(begin)
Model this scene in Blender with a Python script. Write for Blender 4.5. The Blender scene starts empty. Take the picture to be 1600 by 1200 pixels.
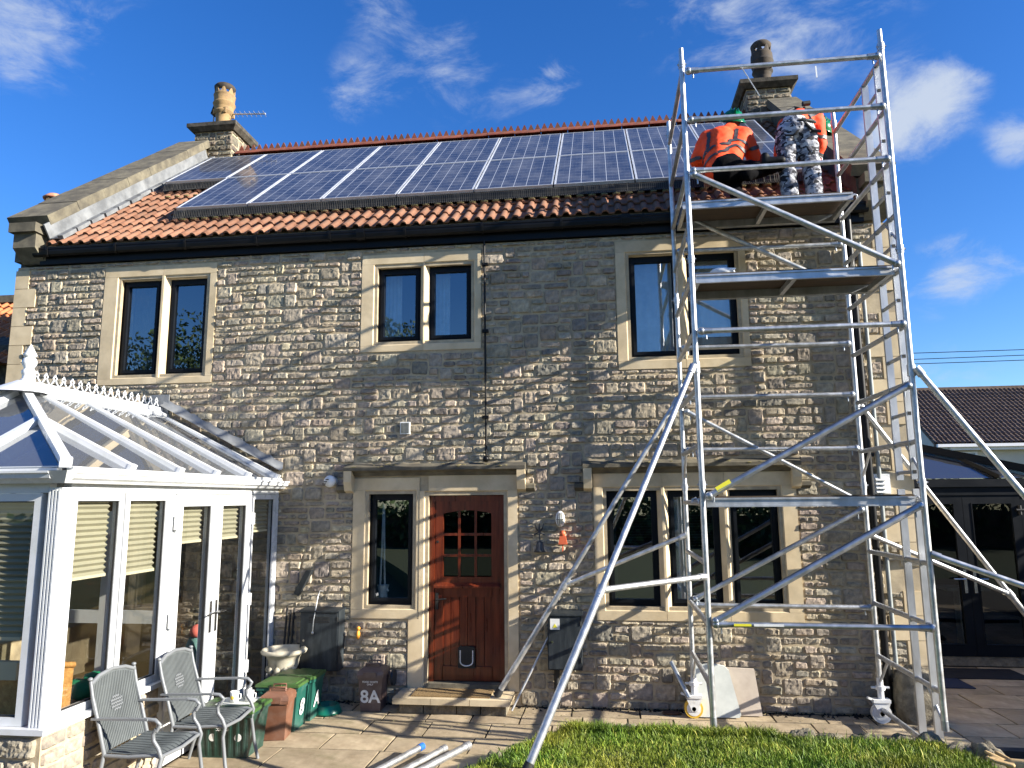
import bpy, bmesh, math, random
import numpy as np
from mathutils import Vector, Matrix, noise as mnoise
R = math.radians
random.seed(7); rng = np.random.default_rng(7)
sc = bpy.context.scene
COL = sc.collection

# ------------------------------------------------------------------ camera
cam = bpy.data.cameras.new('camera'); co = bpy.data.objects.new('camera', cam); COL.objects.link(co)
yaw, pitch, roll = 0.12556, 0.15583, -0.0087
fw = Vector((-math.sin(yaw)*math.cos(pitch), math.cos(yaw)*math.cos(pitch), math.sin(pitch)))
rt0 = Vector((math.cos(yaw), math.sin(yaw), 0)); up0 = rt0.cross(fw)
rt = math.cos(roll)*rt0 + math.sin(roll)*up0; upv = -math.sin(roll)*rt0 + math.cos(roll)*up0
CAM = Vector((0.0, -8.2, 2.195))
co.matrix_world = Matrix(((rt.x, upv.x, -fw.x, CAM.x), (rt.y, upv.y, -fw.y, CAM.y), (rt.z, upv.z, -fw.z, CAM.z), (0, 0, 0, 1)))
cam.sensor_width = 36; cam.lens = 36*1141/1600; cam.clip_end = 3000; cam.clip_start = 0.05
sc.camera = co

# ------------------------------------------------------------------ sun, sky, exposure
SUN = Vector((4.6, -1.0, 1.89)).normalized()
EXPOSURE, SUN_STRENGTH, SKY_STRENGTH = 1.48, 5.0, 0.063
sl = bpy.data.lights.new('sun', 'SUN'); so = bpy.data.objects.new('sun', sl); COL.objects.link(so)
sl.energy = SUN_STRENGTH; sl.angle = R(0.5); sl.color = (1.0, 0.94, 0.83)
so.rotation_euler = SUN.to_track_quat('Z', 'Y').to_euler(); so.location = (20, -6, 12)
sc.view_settings.view_transform = 'Standard'; sc.view_settings.look = 'None'
sc.view_settings.exposure = EXPOSURE; sc.view_settings.gamma = 1; sc.view_settings.use_curve_mapping = False
world = bpy.data.worlds.new('World'); sc.world = world; world.use_nodes = True
nt = world.node_tree; nt.nodes.clear()
def N(nt, typ, **kw):
    n = nt.nodes.new(typ)
    for k, v in kw.items():
        if k.startswith('i_'):
            key = k[2:]; key = int(key) if key.isdigit() else key.replace('_', ' ')
            n.inputs[key].default_value = v
        else: setattr(n, k, v)
    return n
def L(nt, a, b): nt.links.new(a, b)
def math_(nt, op, a, b=None, c=None, clamp=False):
    n = nt.nodes.new('ShaderNodeMath'); n.operation = op; n.use_clamp = clamp
    for i, v in enumerate((a, b, c)):
        if v is None: continue
        if isinstance(v, (int, float)): n.inputs[i].default_value = v
        else: L(nt, v, n.inputs[i])
    return n.outputs[0]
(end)
**YOUR GOAL:**
Pick each line holding the word "scene" out of the data and copy it.

**PROBLEM SOLUTION:**
Model this scene in Blender with a Python script. Write for Blender 4.5. The Blender scene starts empty. Take the picture to be 1600 by 1200 pixels.
sc = bpy.context.scene